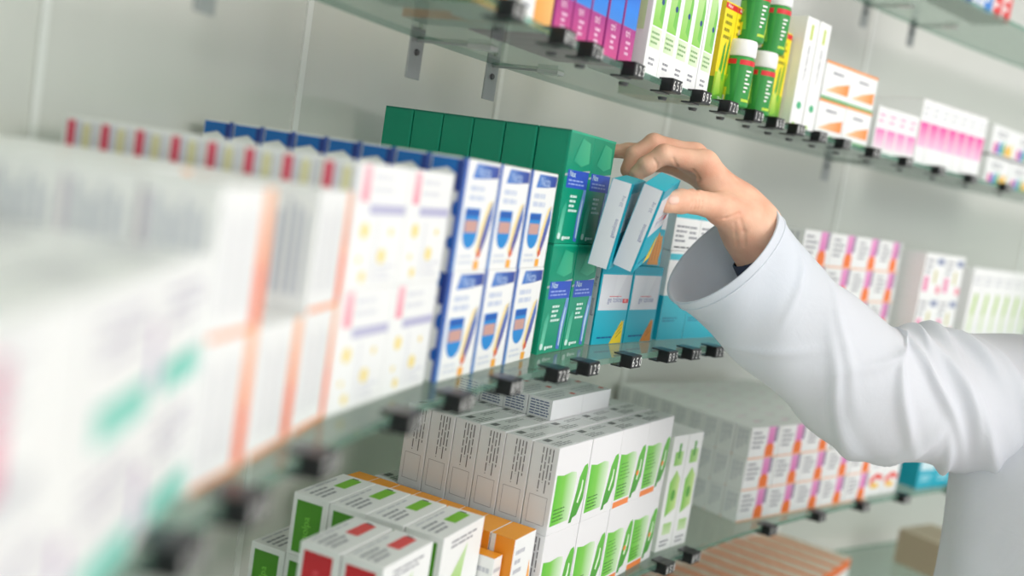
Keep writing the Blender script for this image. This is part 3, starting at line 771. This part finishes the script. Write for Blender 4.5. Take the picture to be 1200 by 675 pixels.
arm = smin(arm, round_cone(P, WR+np.array((0,0,.004),np.float32), J(866,246,.03), .0285, .024), .014)
palm = None
for a, b, ra, rb in PALM:
    d = round_cone(P, a, b, ra, rb); palm = d if palm is None else smin(palm, d, .010)
# fleshy pads: thumb side, little-finger side and the web
for a, b, ra, rb in ((J(880,266,.018), J(846,246,.000), .0230, .0165), (J(858,246,.020), J(826,214,.016), .0140, .0080), (J(882,262,.056), J(836,226,.060), .0190, .0120)):
    palm = smin(palm, round_cone(P, a, b, ra, rb), .012)
body = smin(arm, palm, .018)
total = None
for nm, ch in FINGERS.items():
    d = None
    for (a, ra), (b, rb) in zip(ch, ch[1:]):
        s = round_cone(P, a, b, ra, rb); d = s if d is None else smin(d, s, .0035)
    for i, (pt, r) in enumerate(ch[1:-1]):                        # knuckles swell slightly
        s = np.sqrt(((P-pt)**2).sum(-1))-r*.97; d = smin(d, s, .0025)
    g = smin(body, d, .0085)
    total = g if total is None else np.minimum(total, g)
V, Q = surface_nets(total, lo, H)
del P, arm, palm, body, total
# skin folds: shallow grooves along short lines
cen = V
def groove(V, N, pts, depth, width):
    for a, b in zip(pts, pts[1:]):
        ab = b-a; t = np.clip(((V-a)@ab)/(ab@ab), 0, 1); d = np.sqrt(((V-a-t[:,None]*ab)**2).sum(1))
        V -= N*(depth*np.exp(-(d/width)**2))[:,None]
tmp = mesh_np(V, Q, [], 'hand_tmp'); NN = np.array([v.normal[:] for v in tmp.vertices]); 
GR = []
for dx in (-5, -1, 3, 7):                                         # creases over the thumb joint
    GR.append(([np.array(at(813+dx, 226, HD-.024)), np.array(at(816+dx, 236, HD-.026)), np.array(at(814+dx, 245, HD-.023))], .0006, .0010))
GR.append(([np.array(at(800,262,HD-.01)), np.array(at(830,262,HD-.02)), np.array(at(850,256,HD-.021)), np.array(at(866,250,HD-.02))], .0010, .0018))
GR.append(([np.array(at(868,258,HD-.010)), np.array(at(872,272,HD-.006)), np.array(at(872,288,HD-.0))], .0010, .0024))
GR.append(([np.array(at(861,262,HD-.010)), np.array(at(862,276,HD-.006)), np.array(at(864,290,HD-.0))], .0007, .0018))
GR.append(([np.array(at(766,186,HD-.006)), np.array(at(770,192,HD-.004)), np.array(at(770,197,HD+.002))], .0010, .0012))
GR.append(([np.array(at(789,186,HD-.008)), np.array(at(793,194,HD-.006)), np.array(at(794,200,HD+.0))], .0010, .0014))
GR.append(([np.array(at(812,200,HD-.002)), np.array(at(818,210,HD-.002)), np.array(at(816,222,HD-.0))], .0016, .0024))
bvh = BVHTree.FromPolygons([tuple(v) for v in V], [tuple(int(i) for i in q) for q in Q])
EYEV = Vector((0,0,EYE))
def on_skin(p):
    h = bvh.ray_cast(EYEV, (Vector(p)-EYEV).normalized())
    return np.array(h[0]) if h[0] else np.array(p)
for pts, dep, wid in GR:
    groove(V, NN, [on_skin(p) for p in pts], dep, wid)
bpy.data.meshes.remove(tmp)
nh = len(V)
# the rest of the body (mostly under the coat and outside the picture)
SHO = np.array(at(1185, 470, 1.17), np.float32); ELB = np.array(at(1030, 470, 1.10), np.float32)
RIGHT = np.array((-.8,.6,0), np.float32); FACE = np.array((-.6,-.8,0), np.float32)
NECK = SHO-RIGHT*.18; NECK[2] = SHO[2]+.06
HEAD = NECK+np.array((0,0,.17),np.float32)+FACE*.02
lo2 = np.minimum(np.minimum(HEAD, ELB)-.16, NECK-.45); hi2 = np.maximum(HEAD, NECK+.3)+.16; lo2[2] = SHO[2]-.75
h2 = .007
P = field(lo2, hi2, h2)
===
WHAT YOU SHOULD DO: Return each line exactly as written. Any picture gets left out.

RESULT FOR THIS EXERCISE:
Keep writing the Blender script for this image. This is part 3, starting at line 771. This part finishes the script. Write for Blender 4.5. Take the picture to be 1200 by 675 pixels.
arm = smin(arm, round_cone(P, WR+np.array((0,0,.004),np.float32), J(866,246,.03), .0285, .024), .014)
palm = None
for a, b, ra, rb in PALM:
    d = round_cone(P, a, b, ra, rb); palm = d if palm is None else smin(palm, d, .010)
# fleshy pads: thumb side, little-finger side and the web
for a, b, ra, rb in ((J(880,266,.018), J(846,246,.000), .0230, .0165), (J(858,246,.020), J(826,214,.016), .0140, .0080), (J(882,262,.056), J(836,226,.060), .0190, .0120)):
    palm = smin(palm, round_cone(P, a, b, ra, rb), .012)
body = smin(arm, palm, .018)
total = None
for nm, ch in FINGERS.items():
    d = None
    for (a, ra), (b, rb) in zip(ch, ch[1:]):
        s = round_cone(P, a, b, ra, rb); d = s if d is None else smin(d, s, .0035)
    for i, (pt, r) in enumerate(ch[1:-1]):                        # knuckles swell slightly
        s = np.sqrt(((P-pt)**2).sum(-1))-r*.97; d = smin(d, s, .0025)
    g = smin(body, d, .0085)
    total = g if total is None else np.minimum(total, g)
V, Q = surface_nets(total, lo, H)
del P, arm, palm, body, total
# skin folds: shallow grooves along short lines
cen = V
def groove(V, N, pts, depth, width):
    for a, b in zip(pts, pts[1:]):
        ab = b-a; t = np.clip(((V-a)@ab)/(ab@ab), 0, 1); d = np.sqrt(((V-a-t[:,None]*ab)**2).sum(1))
        V -= N*(depth*np.exp(-(d/width)**2))[:,None]
tmp = mesh_np(V, Q, [], 'hand_tmp'); NN = np.array([v.normal[:] for v in tmp.vertices]); 
GR = []
for dx in (-5, -1, 3, 7):                                         # creases over the thumb joint
    GR.append(([np.array(at(813+dx, 226, HD-.024)), np.array(at(816+dx, 236, HD-.026)), np.array(at(814+dx, 245, HD-.023))], .0006, .0010))
GR.append(([np.array(at(800,262,HD-.01)), np.array(at(830,262,HD-.02)), np.array(at(850,256,HD-.021)), np.array(at(866,250,HD-.02))], .0010, .0018))
GR.append(([np.array(at(868,258,HD-.010)), np.array(at(872,272,HD-.006)), np.array(at(872,288,HD-.0))], .0010, .0024))
GR.append(([np.array(at(861,262,HD-.010)), np.array(at(862,276,HD-.006)), np.array(at(864,290,HD-.0))], .0007, .0018))
GR.append(([np.array(at(766,186,HD-.006)), np.array(at(770,192,HD-.004)), np.array(at(770,197,HD+.002))], .0010, .0012))
GR.append(([np.array(at(789,186,HD-.008)), np.array(at(793,194,HD-.006)), np.array(at(794,200,HD+.0))], .0010, .0014))
GR.append(([np.array(at(812,200,HD-.002)), np.array(at(818,210,HD-.002)), np.array(at(816,222,HD-.0))], .0016, .0024))
bvh = BVHTree.FromPolygons([tuple(v) for v in V], [tuple(int(i) for i in q) for q in Q])
EYEV = Vector((0,0,EYE))
def on_skin(p):
    h = bvh.ray_cast(EYEV, (Vector(p)-EYEV).normalized())
    return np.array(h[0]) if h[0] else np.array(p)
for pts, dep, wid in GR:
    groove(V, NN, [on_skin(p) for p in pts], dep, wid)
bpy.data.meshes.remove(tmp)
nh = len(V)
# the rest of the body (mostly under the coat and outside the picture)
SHO = np.array(at(1185, 470, 1.17), np.float32); ELB = np.array(at(1030, 470, 1.10), np.float32)
RIGHT = np.array((-.8,.6,0), np.float32); FACE = np.array((-.6,-.8,0), np.float32)
NECK = SHO-RIGHT*.18; NECK[2] = SHO[2]+.06
HEAD = NECK+np.array((0,0,.17),np.float32)+FACE*.02
lo2 = np.minimum(np.minimum(HEAD, ELB)-.16, NECK-.45); hi2 = np.maximum(HEAD, NECK+.3)+.16; lo2[2] = SHO[2]-.75
h2 = .007
P = field(lo2, hi2, h2)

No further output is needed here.